▸ What to work on
From the listing below, pull out the lines that hold "this".
───── Records for the exercise
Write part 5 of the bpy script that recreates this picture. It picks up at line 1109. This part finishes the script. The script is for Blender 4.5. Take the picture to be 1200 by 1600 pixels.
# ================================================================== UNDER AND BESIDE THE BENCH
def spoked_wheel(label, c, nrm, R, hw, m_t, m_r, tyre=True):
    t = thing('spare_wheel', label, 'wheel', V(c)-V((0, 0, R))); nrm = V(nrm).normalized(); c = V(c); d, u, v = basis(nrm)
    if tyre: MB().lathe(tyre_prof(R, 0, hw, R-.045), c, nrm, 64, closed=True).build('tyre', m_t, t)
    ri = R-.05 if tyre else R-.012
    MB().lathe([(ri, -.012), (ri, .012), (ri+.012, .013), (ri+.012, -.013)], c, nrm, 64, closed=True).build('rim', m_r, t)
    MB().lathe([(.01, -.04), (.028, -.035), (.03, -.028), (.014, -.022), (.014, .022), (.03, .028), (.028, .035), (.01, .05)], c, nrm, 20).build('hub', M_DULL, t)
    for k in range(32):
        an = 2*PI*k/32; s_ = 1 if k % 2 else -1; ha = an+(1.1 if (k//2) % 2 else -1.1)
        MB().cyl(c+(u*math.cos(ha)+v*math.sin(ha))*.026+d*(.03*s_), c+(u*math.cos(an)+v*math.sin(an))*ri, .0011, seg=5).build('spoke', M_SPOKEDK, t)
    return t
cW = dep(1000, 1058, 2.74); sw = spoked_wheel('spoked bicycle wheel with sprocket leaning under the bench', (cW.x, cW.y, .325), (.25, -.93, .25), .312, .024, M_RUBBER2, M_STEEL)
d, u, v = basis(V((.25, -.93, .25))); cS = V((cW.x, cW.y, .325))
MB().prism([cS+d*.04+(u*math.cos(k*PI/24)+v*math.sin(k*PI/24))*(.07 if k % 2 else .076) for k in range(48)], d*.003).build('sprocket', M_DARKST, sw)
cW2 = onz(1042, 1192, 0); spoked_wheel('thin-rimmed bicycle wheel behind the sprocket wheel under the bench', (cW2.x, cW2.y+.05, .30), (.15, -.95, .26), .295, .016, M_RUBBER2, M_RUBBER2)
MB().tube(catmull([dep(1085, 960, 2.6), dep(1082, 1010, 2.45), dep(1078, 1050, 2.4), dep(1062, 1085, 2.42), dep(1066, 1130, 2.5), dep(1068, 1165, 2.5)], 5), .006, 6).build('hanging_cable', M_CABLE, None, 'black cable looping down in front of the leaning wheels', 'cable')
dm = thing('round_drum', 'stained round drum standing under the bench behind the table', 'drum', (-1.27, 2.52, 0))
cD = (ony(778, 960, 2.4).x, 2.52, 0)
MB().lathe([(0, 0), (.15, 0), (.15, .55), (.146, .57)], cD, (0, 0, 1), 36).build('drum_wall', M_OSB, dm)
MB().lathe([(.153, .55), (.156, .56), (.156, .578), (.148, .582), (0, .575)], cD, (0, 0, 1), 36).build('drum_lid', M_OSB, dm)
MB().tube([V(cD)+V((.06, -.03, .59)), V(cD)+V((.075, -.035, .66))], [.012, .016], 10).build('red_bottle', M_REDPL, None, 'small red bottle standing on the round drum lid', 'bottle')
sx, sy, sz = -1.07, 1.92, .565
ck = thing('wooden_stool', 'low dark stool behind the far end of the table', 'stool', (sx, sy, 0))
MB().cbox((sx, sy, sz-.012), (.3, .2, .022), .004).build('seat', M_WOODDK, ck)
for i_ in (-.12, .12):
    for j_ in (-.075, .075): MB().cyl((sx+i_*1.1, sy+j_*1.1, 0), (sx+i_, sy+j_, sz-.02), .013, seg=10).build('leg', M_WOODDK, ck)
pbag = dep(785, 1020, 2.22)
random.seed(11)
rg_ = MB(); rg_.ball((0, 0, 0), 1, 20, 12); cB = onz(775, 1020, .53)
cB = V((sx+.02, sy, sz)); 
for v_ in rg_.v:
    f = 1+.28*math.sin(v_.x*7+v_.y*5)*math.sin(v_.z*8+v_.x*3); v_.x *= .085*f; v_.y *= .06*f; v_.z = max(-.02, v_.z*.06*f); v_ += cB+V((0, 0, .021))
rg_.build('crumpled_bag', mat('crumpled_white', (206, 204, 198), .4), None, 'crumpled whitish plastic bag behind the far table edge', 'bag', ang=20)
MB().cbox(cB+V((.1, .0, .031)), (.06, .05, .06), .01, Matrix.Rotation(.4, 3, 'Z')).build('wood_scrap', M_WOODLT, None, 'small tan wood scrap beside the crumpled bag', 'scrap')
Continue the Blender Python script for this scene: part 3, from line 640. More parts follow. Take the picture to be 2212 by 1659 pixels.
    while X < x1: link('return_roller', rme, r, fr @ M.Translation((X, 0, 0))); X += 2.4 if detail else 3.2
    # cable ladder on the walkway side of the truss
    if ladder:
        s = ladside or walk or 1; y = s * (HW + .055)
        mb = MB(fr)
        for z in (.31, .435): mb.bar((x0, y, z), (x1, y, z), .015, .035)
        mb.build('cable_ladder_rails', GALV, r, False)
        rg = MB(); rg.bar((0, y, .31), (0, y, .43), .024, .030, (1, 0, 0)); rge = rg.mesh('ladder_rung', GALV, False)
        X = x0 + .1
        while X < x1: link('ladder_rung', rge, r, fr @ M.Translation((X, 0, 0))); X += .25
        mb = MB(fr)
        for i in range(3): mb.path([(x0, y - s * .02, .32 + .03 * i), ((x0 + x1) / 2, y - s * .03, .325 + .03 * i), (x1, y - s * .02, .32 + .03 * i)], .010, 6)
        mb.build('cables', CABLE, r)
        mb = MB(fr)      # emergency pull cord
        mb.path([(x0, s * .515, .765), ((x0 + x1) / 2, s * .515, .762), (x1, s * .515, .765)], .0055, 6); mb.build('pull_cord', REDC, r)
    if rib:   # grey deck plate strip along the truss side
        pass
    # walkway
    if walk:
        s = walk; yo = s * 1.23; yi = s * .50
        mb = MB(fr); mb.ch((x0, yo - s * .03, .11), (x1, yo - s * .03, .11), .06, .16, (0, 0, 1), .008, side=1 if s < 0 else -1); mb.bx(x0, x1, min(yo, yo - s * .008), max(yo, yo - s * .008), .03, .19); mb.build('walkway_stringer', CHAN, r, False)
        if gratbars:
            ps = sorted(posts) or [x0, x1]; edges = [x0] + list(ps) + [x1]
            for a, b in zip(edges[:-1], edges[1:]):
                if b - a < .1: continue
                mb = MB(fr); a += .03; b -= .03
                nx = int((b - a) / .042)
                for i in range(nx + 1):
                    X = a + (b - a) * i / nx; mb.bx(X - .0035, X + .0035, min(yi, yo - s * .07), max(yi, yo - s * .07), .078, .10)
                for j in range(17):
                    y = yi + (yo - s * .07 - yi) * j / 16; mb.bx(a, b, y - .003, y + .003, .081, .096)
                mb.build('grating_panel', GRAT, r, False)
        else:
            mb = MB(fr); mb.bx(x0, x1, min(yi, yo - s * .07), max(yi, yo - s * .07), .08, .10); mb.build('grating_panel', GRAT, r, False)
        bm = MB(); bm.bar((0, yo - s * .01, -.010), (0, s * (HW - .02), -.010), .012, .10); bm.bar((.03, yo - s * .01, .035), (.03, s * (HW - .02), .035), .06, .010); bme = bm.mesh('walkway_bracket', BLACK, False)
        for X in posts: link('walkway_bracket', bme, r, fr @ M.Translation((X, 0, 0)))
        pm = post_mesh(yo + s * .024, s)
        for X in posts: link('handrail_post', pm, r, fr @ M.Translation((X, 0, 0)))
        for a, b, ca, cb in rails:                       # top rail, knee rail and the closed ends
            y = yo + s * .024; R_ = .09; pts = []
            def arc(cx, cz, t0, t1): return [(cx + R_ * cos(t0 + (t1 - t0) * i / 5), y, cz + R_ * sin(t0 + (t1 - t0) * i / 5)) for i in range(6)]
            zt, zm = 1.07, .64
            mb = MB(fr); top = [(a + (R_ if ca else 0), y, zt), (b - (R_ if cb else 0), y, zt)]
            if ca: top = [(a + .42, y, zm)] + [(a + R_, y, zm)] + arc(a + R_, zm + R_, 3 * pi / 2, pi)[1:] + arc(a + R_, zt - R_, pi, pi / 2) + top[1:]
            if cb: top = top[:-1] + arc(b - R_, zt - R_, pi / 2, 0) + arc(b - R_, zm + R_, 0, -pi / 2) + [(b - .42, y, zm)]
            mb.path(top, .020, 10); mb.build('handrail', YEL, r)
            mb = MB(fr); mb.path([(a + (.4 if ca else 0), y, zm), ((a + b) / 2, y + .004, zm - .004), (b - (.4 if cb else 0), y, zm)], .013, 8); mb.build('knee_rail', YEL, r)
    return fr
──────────
▸ Answer
Write part 5 of the bpy script that recreates this picture. It picks up at line 1109. This part finishes the script. The script is for Blender 4.5. Take the picture to be 1200 by 1600 pixels.
Continue the Blender Python script for this scene: part 3, from line 640. More parts follow. Take the picture to be 2212 by 1659 pixels.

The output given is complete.